DCIM, staat voor digitale camerabeelden, een directorynaam in het Design rule for Camera File system, onderdeel van het bestandssysteem voor een digitale camera.”.
Gelet op deze bevindingen en de vaststelling dat het onderzoek is verricht aan de Apple IPhone van de verdachte en de bestandsnaam van de video’s telkens DCIM/100APPLE bevat alsmede de vaststelling dat verdachte zich rijdend in een BMW filmt met een vuurwapen op schoot (ook DCIM/100APPLE), verwerpt het hof het verweer dat de video’s de verdachte zijn toegestuurd.
Het hof komt op grond van zijn conclusies tot het oordeel dat de verdachte zich bewust was van de aanwezigheid van het vuurwapen met bijbehorende munitie in de woning en dat hij daarover kon beschikken. Aldus was er sprake van het voorhanden hebben van een vuurwapen als bedoeld in artikel 26, eerste lid, Wet wapens en munitie. Het hof acht het onder 1 tenlastegelegde dan ook wettig en overtuigend bewezen.

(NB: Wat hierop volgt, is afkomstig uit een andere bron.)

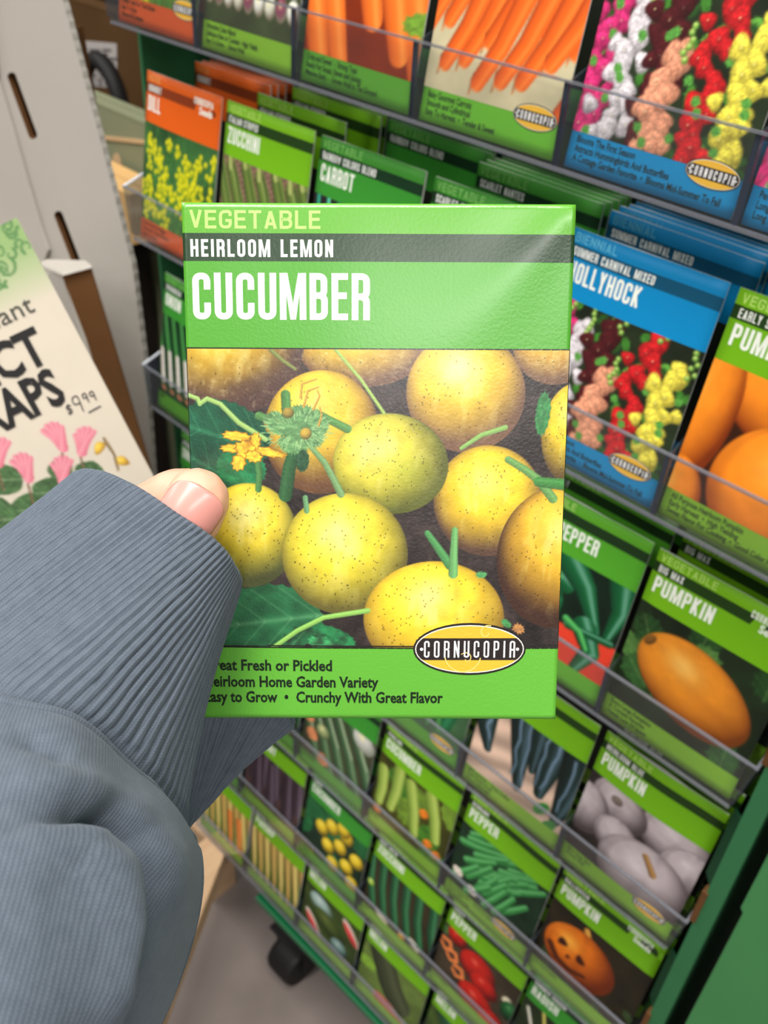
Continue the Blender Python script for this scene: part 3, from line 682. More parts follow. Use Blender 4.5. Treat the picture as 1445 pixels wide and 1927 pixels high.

Het hof acht het onder 2 en 3 tenlastegelegde eveneens wettig en overtuigend bewezen. Uit de conclusies van het hof volgt immers dat de verdachte feitelijke macht over de in de woning aangetroffen verdovende middelen, voorwerpen en stoffen kon uitoefenen. Er was dan ook sprake van voorhanden hebben als bedoeld in de Opiumwet.
Uit de bewijsmiddelen en het uitblijven van een concrete, verifieerbare en niet op voorhand hoogst onwaarschijnlijke verklaring van de verdachte omtrent het aangetroffen geldbedrag concludeert het hof dat ook feit 6 bewezen is.
De verdediging heeft een voorwaardelijk verzoek tot het horen van [hoofdbewoner] als getuige gedaan.
Het hof wijst het verzoek af, nu het hof de noodzaak tot het horen van [hoofdbewoner] niet is gebleken gezien de inhoud van de overige bewijsmiddelen. Uit de stukken in het dossier volgt bovendien dat [hoofdbewoner] ten tijde van de onderhavige feiten in het buitenland verbleef.